■ **What this task involves**
Show every line where "scene" occurs.
-----
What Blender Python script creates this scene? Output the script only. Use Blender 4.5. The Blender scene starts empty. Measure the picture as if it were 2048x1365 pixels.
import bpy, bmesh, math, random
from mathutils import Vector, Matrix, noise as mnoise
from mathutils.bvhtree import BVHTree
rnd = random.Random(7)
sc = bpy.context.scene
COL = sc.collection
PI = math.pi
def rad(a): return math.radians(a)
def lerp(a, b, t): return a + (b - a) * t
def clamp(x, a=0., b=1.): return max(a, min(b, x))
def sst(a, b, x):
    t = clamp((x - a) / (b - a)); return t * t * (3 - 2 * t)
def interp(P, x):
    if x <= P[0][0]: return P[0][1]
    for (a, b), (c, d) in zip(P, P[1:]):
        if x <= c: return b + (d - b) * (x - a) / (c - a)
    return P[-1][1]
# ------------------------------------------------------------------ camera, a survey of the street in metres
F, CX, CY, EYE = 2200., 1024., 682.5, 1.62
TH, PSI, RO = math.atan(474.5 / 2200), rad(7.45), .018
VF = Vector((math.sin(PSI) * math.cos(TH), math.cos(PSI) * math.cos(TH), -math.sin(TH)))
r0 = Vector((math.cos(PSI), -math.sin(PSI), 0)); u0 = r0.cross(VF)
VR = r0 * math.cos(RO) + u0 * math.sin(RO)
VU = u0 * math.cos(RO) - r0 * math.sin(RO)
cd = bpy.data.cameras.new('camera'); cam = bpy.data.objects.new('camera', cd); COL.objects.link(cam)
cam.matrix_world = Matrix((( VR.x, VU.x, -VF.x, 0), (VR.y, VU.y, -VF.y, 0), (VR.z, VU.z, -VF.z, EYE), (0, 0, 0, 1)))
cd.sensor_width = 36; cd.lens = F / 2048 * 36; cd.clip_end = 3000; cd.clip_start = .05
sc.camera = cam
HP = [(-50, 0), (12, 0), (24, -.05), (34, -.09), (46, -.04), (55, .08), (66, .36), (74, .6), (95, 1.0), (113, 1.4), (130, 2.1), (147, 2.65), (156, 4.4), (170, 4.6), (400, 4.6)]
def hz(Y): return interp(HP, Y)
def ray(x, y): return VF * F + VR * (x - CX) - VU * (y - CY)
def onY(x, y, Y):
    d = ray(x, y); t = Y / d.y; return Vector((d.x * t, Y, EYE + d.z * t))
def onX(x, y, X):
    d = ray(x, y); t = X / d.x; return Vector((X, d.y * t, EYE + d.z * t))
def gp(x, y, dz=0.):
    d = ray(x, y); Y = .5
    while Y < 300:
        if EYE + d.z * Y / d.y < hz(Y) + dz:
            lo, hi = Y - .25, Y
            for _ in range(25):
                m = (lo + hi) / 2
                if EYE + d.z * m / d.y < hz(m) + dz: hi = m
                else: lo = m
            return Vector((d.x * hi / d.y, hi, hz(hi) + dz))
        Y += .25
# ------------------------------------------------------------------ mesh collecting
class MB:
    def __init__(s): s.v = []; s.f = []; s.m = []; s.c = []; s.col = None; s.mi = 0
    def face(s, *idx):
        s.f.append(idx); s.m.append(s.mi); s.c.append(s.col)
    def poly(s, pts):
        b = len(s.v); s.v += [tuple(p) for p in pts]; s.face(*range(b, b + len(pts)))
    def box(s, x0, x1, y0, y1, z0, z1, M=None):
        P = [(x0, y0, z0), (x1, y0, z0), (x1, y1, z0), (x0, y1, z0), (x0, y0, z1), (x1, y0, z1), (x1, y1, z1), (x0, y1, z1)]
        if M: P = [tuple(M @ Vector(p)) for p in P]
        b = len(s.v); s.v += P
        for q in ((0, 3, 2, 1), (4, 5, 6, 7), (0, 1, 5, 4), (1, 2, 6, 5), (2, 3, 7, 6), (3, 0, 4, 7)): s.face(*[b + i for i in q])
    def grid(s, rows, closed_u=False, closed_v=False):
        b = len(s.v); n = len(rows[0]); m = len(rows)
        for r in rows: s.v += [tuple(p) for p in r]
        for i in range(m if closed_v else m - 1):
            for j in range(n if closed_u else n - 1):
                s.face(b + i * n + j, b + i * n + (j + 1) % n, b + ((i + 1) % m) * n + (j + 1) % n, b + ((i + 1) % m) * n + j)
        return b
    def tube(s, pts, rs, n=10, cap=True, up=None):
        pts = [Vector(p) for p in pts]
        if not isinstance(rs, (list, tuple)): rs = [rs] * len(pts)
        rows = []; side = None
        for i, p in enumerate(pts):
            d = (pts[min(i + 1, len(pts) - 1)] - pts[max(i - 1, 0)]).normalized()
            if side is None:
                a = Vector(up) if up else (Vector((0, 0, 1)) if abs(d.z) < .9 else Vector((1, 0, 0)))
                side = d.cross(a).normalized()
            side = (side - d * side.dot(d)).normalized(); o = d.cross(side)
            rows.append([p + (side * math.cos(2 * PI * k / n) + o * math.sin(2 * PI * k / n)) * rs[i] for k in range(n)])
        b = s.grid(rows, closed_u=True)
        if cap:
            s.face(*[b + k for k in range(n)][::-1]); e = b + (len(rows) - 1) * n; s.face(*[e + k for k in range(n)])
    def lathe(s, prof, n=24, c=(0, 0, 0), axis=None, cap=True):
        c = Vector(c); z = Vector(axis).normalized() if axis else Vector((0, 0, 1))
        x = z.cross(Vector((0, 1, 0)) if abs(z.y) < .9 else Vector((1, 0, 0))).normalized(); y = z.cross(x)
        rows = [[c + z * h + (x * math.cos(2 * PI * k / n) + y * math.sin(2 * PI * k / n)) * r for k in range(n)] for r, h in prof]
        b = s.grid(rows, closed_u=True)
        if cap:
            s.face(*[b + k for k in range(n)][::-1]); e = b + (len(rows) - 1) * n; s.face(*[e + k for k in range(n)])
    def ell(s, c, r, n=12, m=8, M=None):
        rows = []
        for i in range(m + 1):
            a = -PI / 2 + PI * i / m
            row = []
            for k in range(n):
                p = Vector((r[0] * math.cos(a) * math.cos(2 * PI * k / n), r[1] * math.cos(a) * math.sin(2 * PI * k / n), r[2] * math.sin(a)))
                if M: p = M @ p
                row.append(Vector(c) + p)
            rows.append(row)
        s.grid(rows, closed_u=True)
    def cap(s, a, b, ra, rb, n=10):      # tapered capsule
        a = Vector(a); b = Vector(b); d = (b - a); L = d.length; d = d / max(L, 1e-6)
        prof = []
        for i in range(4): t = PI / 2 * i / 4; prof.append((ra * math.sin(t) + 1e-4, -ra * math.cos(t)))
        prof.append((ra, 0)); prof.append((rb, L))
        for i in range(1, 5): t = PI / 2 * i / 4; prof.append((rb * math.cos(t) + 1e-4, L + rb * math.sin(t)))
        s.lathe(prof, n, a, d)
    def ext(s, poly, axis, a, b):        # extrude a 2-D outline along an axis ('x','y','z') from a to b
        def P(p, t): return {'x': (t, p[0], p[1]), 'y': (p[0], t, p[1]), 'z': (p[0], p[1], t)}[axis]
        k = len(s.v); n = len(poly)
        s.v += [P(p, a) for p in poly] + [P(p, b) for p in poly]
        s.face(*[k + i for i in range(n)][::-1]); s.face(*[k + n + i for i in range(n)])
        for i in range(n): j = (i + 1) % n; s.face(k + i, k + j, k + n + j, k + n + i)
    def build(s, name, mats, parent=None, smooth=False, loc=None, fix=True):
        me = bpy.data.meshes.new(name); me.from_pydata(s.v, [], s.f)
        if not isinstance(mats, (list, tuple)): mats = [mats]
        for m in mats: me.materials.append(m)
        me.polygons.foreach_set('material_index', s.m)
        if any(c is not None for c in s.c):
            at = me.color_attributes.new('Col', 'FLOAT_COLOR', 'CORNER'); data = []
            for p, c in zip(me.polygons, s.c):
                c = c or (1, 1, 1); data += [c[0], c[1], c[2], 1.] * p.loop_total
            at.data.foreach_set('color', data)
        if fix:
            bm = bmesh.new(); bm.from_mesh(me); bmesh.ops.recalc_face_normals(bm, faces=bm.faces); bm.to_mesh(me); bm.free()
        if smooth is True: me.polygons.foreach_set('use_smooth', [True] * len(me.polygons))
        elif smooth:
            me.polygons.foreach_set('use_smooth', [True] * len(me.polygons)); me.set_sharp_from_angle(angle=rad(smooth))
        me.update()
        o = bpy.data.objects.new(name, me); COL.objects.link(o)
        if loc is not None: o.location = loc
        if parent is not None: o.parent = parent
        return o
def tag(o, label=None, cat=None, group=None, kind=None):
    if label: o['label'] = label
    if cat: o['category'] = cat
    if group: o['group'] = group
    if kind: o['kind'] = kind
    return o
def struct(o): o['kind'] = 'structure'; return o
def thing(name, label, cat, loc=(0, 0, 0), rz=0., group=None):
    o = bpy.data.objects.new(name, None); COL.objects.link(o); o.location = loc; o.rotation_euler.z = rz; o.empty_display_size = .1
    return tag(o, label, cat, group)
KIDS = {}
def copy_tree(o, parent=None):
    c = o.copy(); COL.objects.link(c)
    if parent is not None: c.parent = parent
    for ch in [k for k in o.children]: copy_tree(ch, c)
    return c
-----
■ **Result below**
What Blender Python script creates this scene? Output the script only. Use Blender 4.5. The Blender scene starts empty. Measure the picture as if it were 2048x1365 pixels.
sc = bpy.context.scene